A MUSEUM which is costing Swindon Council £12,000 a week to run could have its name changed to reduce losses, the Advertiser can reveal.
This is one of a series of suggestions put forward by a cross-party council inquiry into the huge financial losses of the Steam railway museum.
Councillors have also recommended a review of staffing levels - meaning that it is unlikely that the former general manager and curator Andrew Lovett will be replaced - and a possible merger with Swindon Museum on Bath Road.
Other key recommendations in the report include improved signage - such as a motorway sign from the M4 - and the completion of long-promised landscaping work in front of the museum.
Steam opened in 2000 at a total cost of £13 million, but despite winning awards, it has struggled ever since.
Original estimates suggested it would attract 250,000 visitors a year, but the true figure has been less than 100,000 and it is heading downwards.
It had originally been expected to need £100,000 annually, but so far it has required running cost subsidies from Swindon Council totalling more than £1.3 million.
This year Steam is expected to cost the council at least £575,000 - enough on its own to add one per cent to council tax bills.

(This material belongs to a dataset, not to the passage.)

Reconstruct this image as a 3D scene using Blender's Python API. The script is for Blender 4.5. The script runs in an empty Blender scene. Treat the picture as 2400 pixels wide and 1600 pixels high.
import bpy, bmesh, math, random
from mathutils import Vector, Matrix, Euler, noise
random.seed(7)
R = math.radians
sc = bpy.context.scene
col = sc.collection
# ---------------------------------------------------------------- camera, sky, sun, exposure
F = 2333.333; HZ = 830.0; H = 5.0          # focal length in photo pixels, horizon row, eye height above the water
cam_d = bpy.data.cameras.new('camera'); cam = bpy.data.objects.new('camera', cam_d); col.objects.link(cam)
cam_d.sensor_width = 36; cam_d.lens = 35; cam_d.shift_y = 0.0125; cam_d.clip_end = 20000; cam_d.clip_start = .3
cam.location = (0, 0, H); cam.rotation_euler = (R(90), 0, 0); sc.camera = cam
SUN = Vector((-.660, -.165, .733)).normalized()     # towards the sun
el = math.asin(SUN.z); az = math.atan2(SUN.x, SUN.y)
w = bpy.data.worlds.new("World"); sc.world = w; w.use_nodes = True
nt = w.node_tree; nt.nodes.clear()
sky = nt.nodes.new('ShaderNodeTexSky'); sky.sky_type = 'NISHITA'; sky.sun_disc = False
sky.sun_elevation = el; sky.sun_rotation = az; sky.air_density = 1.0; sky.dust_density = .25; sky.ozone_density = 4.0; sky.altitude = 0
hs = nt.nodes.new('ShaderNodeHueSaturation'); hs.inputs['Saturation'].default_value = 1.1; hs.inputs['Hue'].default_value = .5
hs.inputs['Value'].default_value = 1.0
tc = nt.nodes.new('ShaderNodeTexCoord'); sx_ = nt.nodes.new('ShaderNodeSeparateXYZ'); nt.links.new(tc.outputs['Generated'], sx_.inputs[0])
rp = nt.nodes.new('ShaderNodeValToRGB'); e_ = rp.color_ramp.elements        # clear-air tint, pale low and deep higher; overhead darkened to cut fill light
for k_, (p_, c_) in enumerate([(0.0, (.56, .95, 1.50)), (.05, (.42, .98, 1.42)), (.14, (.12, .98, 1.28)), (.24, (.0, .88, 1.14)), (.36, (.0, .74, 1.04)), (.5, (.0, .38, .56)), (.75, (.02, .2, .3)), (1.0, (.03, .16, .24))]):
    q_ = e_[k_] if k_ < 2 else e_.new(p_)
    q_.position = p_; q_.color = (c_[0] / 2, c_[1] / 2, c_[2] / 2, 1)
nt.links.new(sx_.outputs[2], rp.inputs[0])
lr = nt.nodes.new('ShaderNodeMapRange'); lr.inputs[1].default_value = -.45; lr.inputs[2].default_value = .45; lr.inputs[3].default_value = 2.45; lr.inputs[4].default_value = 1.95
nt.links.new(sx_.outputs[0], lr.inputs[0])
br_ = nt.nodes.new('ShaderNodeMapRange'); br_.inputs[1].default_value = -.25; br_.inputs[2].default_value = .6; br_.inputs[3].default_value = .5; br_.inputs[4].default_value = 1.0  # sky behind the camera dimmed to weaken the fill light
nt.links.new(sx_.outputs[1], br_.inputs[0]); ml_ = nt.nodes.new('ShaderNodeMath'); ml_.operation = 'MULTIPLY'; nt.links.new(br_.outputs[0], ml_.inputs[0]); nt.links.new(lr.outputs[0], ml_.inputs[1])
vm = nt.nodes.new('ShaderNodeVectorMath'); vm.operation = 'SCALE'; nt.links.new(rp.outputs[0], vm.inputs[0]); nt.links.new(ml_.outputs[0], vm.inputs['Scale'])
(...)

Deputy chairman of the Steam Task Group, Coun John Taylor (Lab, Central), said: "These changes are needed to resolve the financial position and clearly identify the product and the market to which we need to sell it.
"The quality of the museum is beyond question - what has to be questioned by the task group is what needs to be done in the next two years to ensure the museum has a robust future."
The group has set a target of reducing the museum deficit for the financial year of 2004/2005 to £200,000.
The following year it is aiming to reach a break-even point.
The task group report will now go to the council's main decision-making body, the cabinet, which may make further firm recommendations.
Task group chairman Coun Nick Martin (Con, Shaw and Nine Elms) said he is convinced the report will be acted upon.
He said: "There's a great deal more work to be done - it is an interim report rather than a final one.
"But this report won't be shelved - there's an all-party commitment to solve the problems of Steam.
"We want to turn it around - I doubt we will ever make Steam profitable but we want to reduce its running costs so we can spend the money we save on education and our other statutory responsibilities."
Acting general manager of Steam, Tim Bryan, said: "We are going to take on board the suggestions that have come through from the committee. There are things in the report we are going to work on.
"At the moment it is only an interim report - there's still a lot of work to be done."